Reproduce each line exactly, including spacing and punctuation.

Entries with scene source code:
══════════

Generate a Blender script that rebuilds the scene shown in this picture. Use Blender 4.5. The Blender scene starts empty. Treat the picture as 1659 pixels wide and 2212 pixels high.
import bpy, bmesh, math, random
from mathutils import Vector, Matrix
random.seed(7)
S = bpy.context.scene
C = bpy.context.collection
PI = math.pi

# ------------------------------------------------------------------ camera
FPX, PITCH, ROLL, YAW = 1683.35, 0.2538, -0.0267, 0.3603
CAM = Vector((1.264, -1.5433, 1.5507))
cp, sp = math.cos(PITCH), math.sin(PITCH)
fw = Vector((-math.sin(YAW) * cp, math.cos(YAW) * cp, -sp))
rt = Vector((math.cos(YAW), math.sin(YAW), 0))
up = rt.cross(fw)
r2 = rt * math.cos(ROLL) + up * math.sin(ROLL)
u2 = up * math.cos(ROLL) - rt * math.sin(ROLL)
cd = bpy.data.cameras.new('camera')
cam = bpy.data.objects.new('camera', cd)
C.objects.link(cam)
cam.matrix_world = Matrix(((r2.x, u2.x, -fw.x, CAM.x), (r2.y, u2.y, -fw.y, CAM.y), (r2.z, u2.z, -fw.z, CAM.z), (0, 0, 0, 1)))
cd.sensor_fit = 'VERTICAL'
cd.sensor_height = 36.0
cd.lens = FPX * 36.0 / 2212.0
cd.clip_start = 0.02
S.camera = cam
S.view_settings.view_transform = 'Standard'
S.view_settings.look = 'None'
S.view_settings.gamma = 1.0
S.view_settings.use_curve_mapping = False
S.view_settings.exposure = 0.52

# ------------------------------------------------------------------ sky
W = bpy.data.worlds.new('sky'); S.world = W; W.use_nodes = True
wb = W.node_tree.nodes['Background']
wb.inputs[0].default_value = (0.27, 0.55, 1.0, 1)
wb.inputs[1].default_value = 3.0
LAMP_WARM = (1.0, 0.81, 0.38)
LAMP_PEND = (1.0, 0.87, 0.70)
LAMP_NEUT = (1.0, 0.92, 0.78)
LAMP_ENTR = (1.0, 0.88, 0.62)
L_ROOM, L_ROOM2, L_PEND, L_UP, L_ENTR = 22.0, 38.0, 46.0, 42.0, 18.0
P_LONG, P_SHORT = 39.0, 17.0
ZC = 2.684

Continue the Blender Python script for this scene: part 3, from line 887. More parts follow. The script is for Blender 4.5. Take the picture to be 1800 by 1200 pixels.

══════════

▶ ANSWER TO THE PROBLEM
Generate a Blender script that rebuilds the scene shown in this picture. Use Blender 4.5. The Blender scene starts empty. Treat the picture as 1659 pixels wide and 2212 pixels high.
import bpy, bmesh, math, random
from mathutils import Vector, Matrix
random.seed(7)
S = bpy.context.scene
C = bpy.context.collection
PI = math.pi

# ------------------------------------------------------------------ camera
FPX, PITCH, ROLL, YAW = 1683.35, 0.2538, -0.0267, 0.3603
CAM = Vector((1.264, -1.5433, 1.5507))
cp, sp = math.cos(PITCH), math.sin(PITCH)
fw = Vector((-math.sin(YAW) * cp, math.cos(YAW) * cp, -sp))
rt = Vector((math.cos(YAW), math.sin(YAW), 0))
up = rt.cross(fw)
r2 = rt * math.cos(ROLL) + up * math.sin(ROLL)
u2 = up * math.cos(ROLL) - rt * math.sin(ROLL)
cd = bpy.data.cameras.new('camera')
cam = bpy.data.objects.new('camera', cd)
C.objects.link(cam)
cam.matrix_world = Matrix(((r2.x, u2.x, -fw.x, CAM.x), (r2.y, u2.y, -fw.y, CAM.y), (r2.z, u2.z, -fw.z, CAM.z), (0, 0, 0, 1)))
cd.sensor_fit = 'VERTICAL'
cd.sensor_height = 36.0
cd.lens = FPX * 36.0 / 2212.0
cd.clip_start = 0.02
S.camera = cam
S.view_settings.view_transform = 'Standard'
S.view_settings.look = 'None'
S.view_settings.gamma = 1.0
S.view_settings.use_curve_mapping = False
S.view_settings.exposure = 0.52

# ------------------------------------------------------------------ sky
W = bpy.data.worlds.new('sky'); S.world = W; W.use_nodes = True
wb = W.node_tree.nodes['Background']
wb.inputs[0].default_value = (0.27, 0.55, 1.0, 1)
wb.inputs[1].default_value = 3.0
LAMP_WARM = (1.0, 0.81, 0.38)
LAMP_PEND = (1.0, 0.87, 0.70)
LAMP_NEUT = (1.0, 0.92, 0.78)
LAMP_ENTR = (1.0, 0.88, 0.62)
L_ROOM, L_ROOM2, L_PEND, L_UP, L_ENTR = 22.0, 38.0, 46.0, 42.0, 18.0
P_LONG, P_SHORT = 39.0, 17.0
ZC = 2.684

Continue the Blender Python script for this scene: part 3, from line 887. More parts follow. The script is for Blender 4.5. Take the picture to be 1800 by 1200 pixels.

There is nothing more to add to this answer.